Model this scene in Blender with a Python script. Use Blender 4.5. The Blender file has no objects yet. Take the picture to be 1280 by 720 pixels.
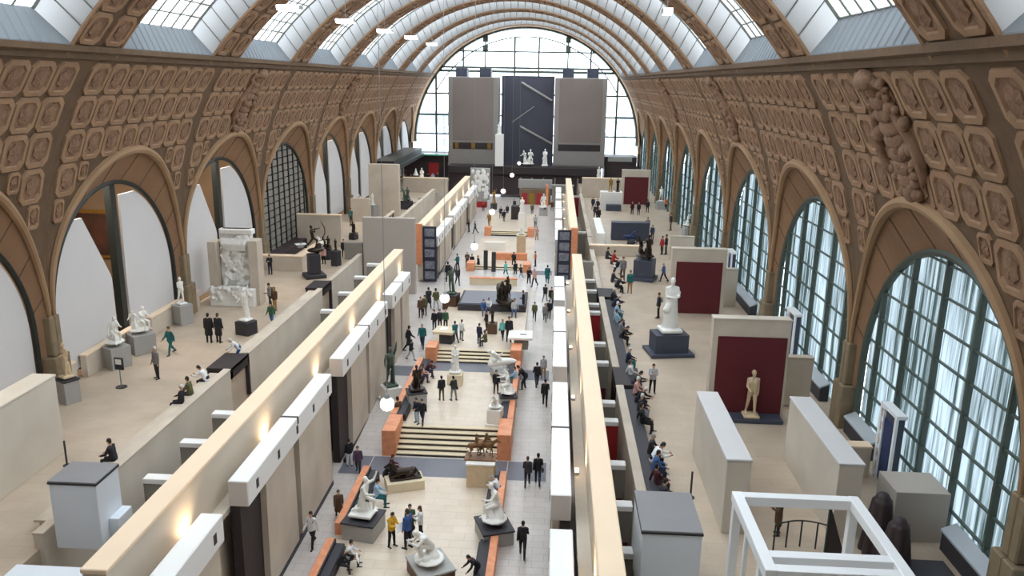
import bpy, bmesh, math, random
from mathutils import Vector, Matrix
PI = math.pi
S = bpy.context.scene
COL = S.collection
rnd = random.Random(7)

# ------------------------------------------------------------------ survey of the photograph (pixel -> point in the hall)
FPX, VPX, VPY, SLOPE, EYE = 1000.0, 697.0, 103.0, 0.017, 20.0
def _n(a): return Vector(a).normalized()
CY = _n((VPX - 640, 360 - VPY, -FPX))
CX = Vector((1, -SLOPE, 0)); CX = (CX - CX.dot(CY) * CY).normalized()
CZ = CX.cross(CY)
def ray(px, py):
    v = Vector((px - 640, 360 - py, -FPX)); return Vector((CX.dot(v), CY.dot(v), CZ.dot(v)))
def gz(px, py, z=0.0):
    d = ray(px, py); t = (z - EYE) / d.z; return Vector((d.x * t, d.y * t, z))
def gx(px, py, x):
    d = ray(px, py); t = x / d.x; return Vector((x, d.y * t, EYE + d.z * t))
def gy(px, py, y):
    d = ray(px, py); t = y / d.y; return Vector((d.x * t, y, EYE + d.z * t))

# ------------------------------------------------------------------ materials
MATS = {}
def srgb(r, g, b):
    f = lambda c: (c / 12.92 if c <= .04045 else ((c + .055) / 1.055) ** 2.4)
    return (f(r / 255), f(g / 255), f(b / 255), 1)
def mat(name, col, rough=.6, var=.0, scale=3.0, bump=.0, bscale=20.0, metal=0.0, spec=.5, col2=None):
    if name in MATS: return MATS[name]
    m = bpy.data.materials.new(name); m.use_nodes = True; MATS[name] = m
    nt = m.node_tree; b = nt.nodes['Principled BSDF']
    b.inputs['Roughness'].default_value = rough; b.inputs['Metallic'].default_value = metal
    b.inputs['Specular IOR Level'].default_value = spec
    tc = nt.nodes.new('ShaderNodeTexCoord')
    if var or col2:
        n = nt.nodes.new('ShaderNodeTexNoise'); n.inputs['Scale'].default_value = scale; n.inputs['Detail'].default_value = 5
        nt.links.new(tc.outputs['Object'], n.inputs['Vector'])
        r = nt.nodes.new('ShaderNodeValToRGB'); r.color_ramp.elements[0].position = .3; r.color_ramp.elements[1].position = .7
        c = srgb(*col)
        d = srgb(*col2) if col2 else tuple(x * (1 - var) for x in c[:3]) + (1,)
        r.color_ramp.elements[0].color = d; r.color_ramp.elements[1].color = c
        nt.links.new(n.outputs['Fac'], r.inputs['Fac']); nt.links.new(r.outputs['Color'], b.inputs['Base Color'])
    else:
        b.inputs['Base Color'].default_value = srgb(*col)
    if bump:
        n2 = nt.nodes.new('ShaderNodeTexNoise'); n2.inputs['Scale'].default_value = bscale; n2.inputs['Detail'].default_value = 6
        nt.links.new(tc.outputs['Object'], n2.inputs['Vector'])
        bp = nt.nodes.new('ShaderNodeBump'); bp.inputs['Strength'].default_value = bump; bp.inputs['Distance'].default_value = .05
        nt.links.new(n2.outputs['Fac'], bp.inputs['Height']); nt.links.new(bp.outputs['Normal'], b.inputs['Normal'])
    return m
def tiled(name, col, col2, joint, bw, bh, rough=.35, mortar=.012, spec=.5):
    m = bpy.data.materials.new(name); m.use_nodes = True; MATS[name] = m
    nt = m.node_tree; b = nt.nodes['Principled BSDF']; b.inputs['Roughness'].default_value = rough
    b.inputs['Specular IOR Level'].default_value = spec
    tc = nt.nodes.new('ShaderNodeTexCoord'); br = nt.nodes.new('ShaderNodeTexBrick')
    br.inputs['Scale'].default_value = 1; br.inputs['Brick Width'].default_value = bw; br.inputs['Row Height'].default_value = bh
    br.inputs['Mortar Size'].default_value = mortar; br.inputs['Color1'].default_value = srgb(*col)
    br.inputs['Color2'].default_value = srgb(*col2); br.inputs['Mortar'].default_value = srgb(*joint)
    nz = nt.nodes.new('ShaderNodeTexNoise'); nz.inputs['Scale'].default_value = .7; nz.inputs['Detail'].default_value = 6
    mx = nt.nodes.new('ShaderNodeMix'); mx.data_type = 'RGBA'; mx.blend_type = 'MULTIPLY'; mx.inputs[0].default_value = .35
    rp = nt.nodes.new('ShaderNodeValToRGB'); rp.color_ramp.elements[0].color = (.6, .57, .52, 1); rp.color_ramp.elements[0].position = .3
    rp.color_ramp.elements[1].position = .65
    nt.links.new(tc.outputs['Object'], br.inputs['Vector']); nt.links.new(tc.outputs['Object'], nz.inputs['Vector'])
    nt.links.new(nz.outputs['Fac'], rp.inputs['Fac']); nt.links.new(br.outputs['Color'], mx.inputs[6]); nt.links.new(rp.outputs['Color'], mx.inputs[7])
    nt.links.new(mx.outputs[2], b.inputs['Base Color'])
    return m
def emit(name, col, strength):
    m = bpy.data.materials.new(name); m.use_nodes = True; nt = m.node_tree; nt.nodes.clear()
    e = nt.nodes.new('ShaderNodeEmission'); e.inputs['Color'].default_value = col; e.inputs['Strength'].default_value = strength
    o = nt.nodes.new('ShaderNodeOutputMaterial'); nt.links.new(e.outputs[0], o.inputs[0]); MATS[name] = m; return m
def glass(name, tint, trans, rough=.1, diffuse=(200, 210, 215)):
    """pale glazing: mostly lets light straight through, the rest scatters in the pane"""
    m = bpy.data.materials.new(name); m.use_nodes = True; nt = m.node_tree; nt.nodes.clear()
    t = nt.nodes.new('ShaderNodeBsdfTransparent'); t.inputs['Color'].default_value = tint
    d = nt.nodes.new('ShaderNodeBsdfTranslucent'); d.inputs['Color'].default_value = srgb(*diffuse)
    g = nt.nodes.new('ShaderNodeBsdfGlossy'); g.inputs['Roughness'].default_value = rough
    a = nt.nodes.new('ShaderNodeMixShader'); a.inputs[0].default_value = trans
    c = nt.nodes.new('ShaderNodeMixShader'); c.inputs[0].default_value = .04
    o = nt.nodes.new('ShaderNodeOutputMaterial')
    nt.links.new(d.outputs[0], a.inputs[1]); nt.links.new(t.outputs[0], a.inputs[2])
    nt.links.new(a.outputs[0], c.inputs[1]); nt.links.new(g.outputs[0], c.inputs[2]); nt.links.new(c.outputs[0], o.inputs[0])
    MATS[name] = m; return m
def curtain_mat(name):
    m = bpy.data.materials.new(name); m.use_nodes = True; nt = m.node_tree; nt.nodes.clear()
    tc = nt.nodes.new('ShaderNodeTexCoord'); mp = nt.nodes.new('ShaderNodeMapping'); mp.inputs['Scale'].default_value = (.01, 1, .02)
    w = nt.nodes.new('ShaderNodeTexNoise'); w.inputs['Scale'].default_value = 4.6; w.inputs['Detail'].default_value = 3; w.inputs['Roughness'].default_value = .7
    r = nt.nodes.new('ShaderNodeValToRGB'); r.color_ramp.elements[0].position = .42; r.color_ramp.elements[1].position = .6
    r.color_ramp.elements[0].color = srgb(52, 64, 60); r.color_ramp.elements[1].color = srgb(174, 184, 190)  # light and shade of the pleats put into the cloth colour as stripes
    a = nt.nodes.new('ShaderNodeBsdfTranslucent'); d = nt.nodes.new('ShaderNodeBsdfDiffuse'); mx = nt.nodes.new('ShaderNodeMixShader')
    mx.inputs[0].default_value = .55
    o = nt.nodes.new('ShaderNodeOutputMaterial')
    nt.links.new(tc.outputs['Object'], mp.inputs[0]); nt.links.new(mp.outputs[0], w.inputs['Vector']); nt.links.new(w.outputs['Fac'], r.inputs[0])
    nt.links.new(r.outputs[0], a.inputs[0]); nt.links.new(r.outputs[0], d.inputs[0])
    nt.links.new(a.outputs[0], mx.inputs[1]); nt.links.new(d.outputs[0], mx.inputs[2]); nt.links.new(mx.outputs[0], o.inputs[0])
    MATS[name] = m; return m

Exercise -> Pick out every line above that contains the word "ShaderNodeMixShader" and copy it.

Task result ->
    a = nt.nodes.new('ShaderNodeMixShader'); a.inputs[0].default_value = trans
    c = nt.nodes.new('ShaderNodeMixShader'); c.inputs[0].default_value = .04
    a = nt.nodes.new('ShaderNodeBsdfTranslucent'); d = nt.nodes.new('ShaderNodeBsdfDiffuse'); mx = nt.nodes.new('ShaderNodeMixShader')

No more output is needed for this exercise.